TASK GOAL: Take the lines from the top down to and including the one with "return tuple(((v /" and repeat them exactly. Omit images.
-- start of RECORDED INFORMATION --
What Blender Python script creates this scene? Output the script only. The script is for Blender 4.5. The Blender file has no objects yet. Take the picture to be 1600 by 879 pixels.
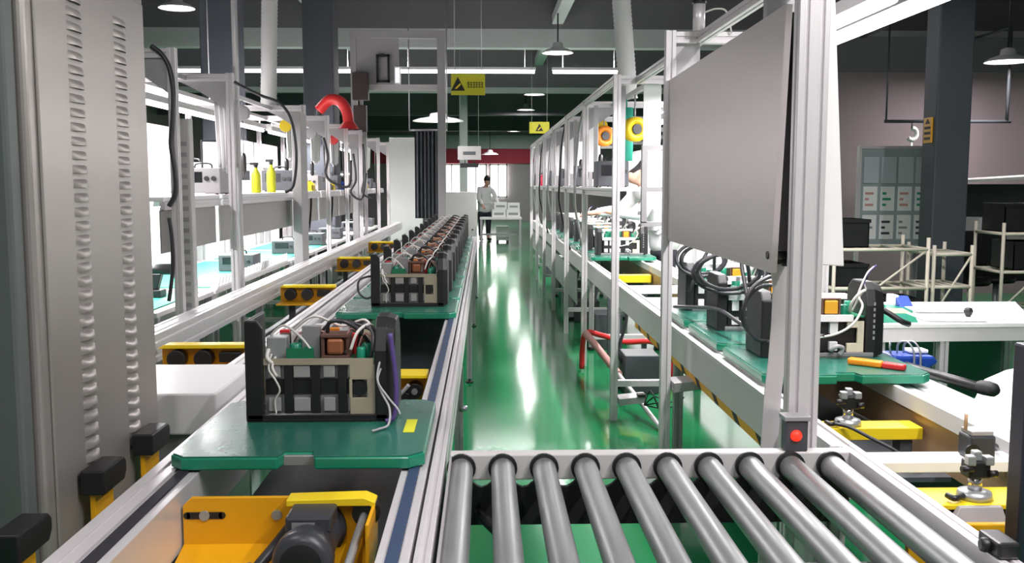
import bpy, math, random
from mathutils import Vector, Matrix
PI = math.pi
random.seed(7)
S = bpy.context.scene
C = S.collection

# ------------------------------------------------------------------ camera, world, exposure
cam = bpy.data.cameras.new('camera')
cam.sensor_width = 36.0
cam.lens = 1500.0 / 1600.0 * 36.0
cam.clip_start = 0.02
camo = bpy.data.objects.new('camera', cam)
C.objects.link(camo)
camo.location = (0, 0, 1.5)
camo.rotation_euler = (math.radians(90 - 5.786), 0, math.radians(-1.634))
S.camera = camo
W = bpy.data.worlds.new('hall_ambient')
S.world = W
W.use_nodes = True
W.node_tree.nodes['Background'].inputs[0].default_value = (0.9, 0.93, 1.0, 1)
W.node_tree.nodes['Background'].inputs[1].default_value = 0.25
S.view_settings.view_transform = 'Standard'
S.view_settings.look = 'None'
S.view_settings.gamma = 1
S.view_settings.use_curve_mapping = False
S.view_settings.exposure = 0.0
S.cycles.use_denoising = True
S.cycles.max_bounces = 8
S.cycles.sample_clamp_indirect = 4
E_STRIP, E_HALL, E_PEND = 20, 40, 60     # watts of work-line strips, unseen added hall strips, pendants
LAMP_COL = (1.0, 0.965, 0.975)

# ------------------------------------------------------------------ materials
def lin(c):
    return tuple(((v / 12.92) if v <= 0.04045 else ((v + 0.055) / 1.055) ** 2.4) for v in [x / 255 for x in c])

def mat(name, rgb, rough=0.5, metal=0.0, var=0.08, scale=9.0, bump=0.0, stretch=(1, 1, 1), rvar=0.08, coat=0.0, alpha=1.0, spec=0.5):
    m = bpy.data.materials.new(name)
    m.use_nodes = True
    nt = m.node_tree
    b = nt.nodes['Principled BSDF']
    c = lin(rgb)
    tc = nt.nodes.new('ShaderNodeTexCoord')
    mp = nt.nodes.new('ShaderNodeMapping')
    mp.inputs['Scale'].default_value = stretch
    nz = nt.nodes.new('ShaderNodeTexNoise')
    nz.inputs['Scale'].default_value = scale
    nz.inputs['Detail'].default_value = 5
    nt.links.new(tc.outputs['Object'], mp.inputs[0])
    nt.links.new(mp.outputs[0], nz.inputs['Vector'])
    mx = nt.nodes.new('ShaderNodeMix')
    mx.data_type = 'RGBA'
    mx.inputs[6].default_value = tuple(v * (1 - var) for v in c) + (1,)
    mx.inputs[7].default_value = tuple(min(1, v * (1 + var)) for v in c) + (1,)
    nt.links.new(nz.outputs[0], mx.inputs[0])
    nt.links.new(mx.outputs[2], b.inputs['Base Color'])
    mr = nt.nodes.new('ShaderNodeMapRange')
    mr.inputs[3].default_value = max(0.02, rough - rvar)
    mr.inputs[4].default_value = min(1, rough + rvar)
    nt.links.new(nz.outputs[0], mr.inputs[0])
    nt.links.new(mr.outputs[0], b.inputs['Roughness'])
    b.inputs['Metallic'].default_value = metal
    b.inputs['Coat Weight'].default_value = coat
    b.inputs['Coat Roughness'].default_value = 0.12
    b.inputs['Specular IOR Level'].default_value = spec
    b.inputs['Alpha'].default_value = alpha
    if bump:
        bp = nt.nodes.new('ShaderNodeBump')
        bp.inputs['Strength'].default_value = bump
        bp.inputs['Distance'].default_value = 0.004
        nt.links.new(nz.outputs[0], bp.inputs['Height'])
        nt.links.new(bp.outputs[0], b.inputs['Normal'])
    return m

def emit(name, rgb, strength):
    m = bpy.data.materials.new(name)
    m.use_nodes = True
    b = m.node_tree.nodes['Principled BSDF']
    b.inputs['Base Color'].default_value = (*lin(rgb), 1)
    b.inputs['Emission Color'].default_value = (*lin(rgb), 1)
    b.inputs['Emission Strength'].default_value = strength
    return m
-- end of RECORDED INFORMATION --
SOLUTION FOR THIS EXERCISE:
What Blender Python script creates this scene? Output the script only. The script is for Blender 4.5. The Blender file has no objects yet. Take the picture to be 1600 by 879 pixels.
import bpy, math, random
from mathutils import Vector, Matrix
PI = math.pi
random.seed(7)
S = bpy.context.scene
C = S.collection

# ------------------------------------------------------------------ camera, world, exposure
cam = bpy.data.cameras.new('camera')
cam.sensor_width = 36.0
cam.lens = 1500.0 / 1600.0 * 36.0
cam.clip_start = 0.02
camo = bpy.data.objects.new('camera', cam)
C.objects.link(camo)
camo.location = (0, 0, 1.5)
camo.rotation_euler = (math.radians(90 - 5.786), 0, math.radians(-1.634))
S.camera = camo
W = bpy.data.worlds.new('hall_ambient')
S.world = W
W.use_nodes = True
W.node_tree.nodes['Background'].inputs[0].default_value = (0.9, 0.93, 1.0, 1)
W.node_tree.nodes['Background'].inputs[1].default_value = 0.25
S.view_settings.view_transform = 'Standard'
S.view_settings.look = 'None'
S.view_settings.gamma = 1
S.view_settings.use_curve_mapping = False
S.view_settings.exposure = 0.0
S.cycles.use_denoising = True
S.cycles.max_bounces = 8
S.cycles.sample_clamp_indirect = 4
E_STRIP, E_HALL, E_PEND = 20, 40, 60     # watts of work-line strips, unseen added hall strips, pendants
LAMP_COL = (1.0, 0.965, 0.975)

# ------------------------------------------------------------------ materials
def lin(c):
    return tuple(((v / 12.92) if v <= 0.04045 else ((v + 0.055) / 1.055) ** 2.4) for v in [x / 255 for x in c])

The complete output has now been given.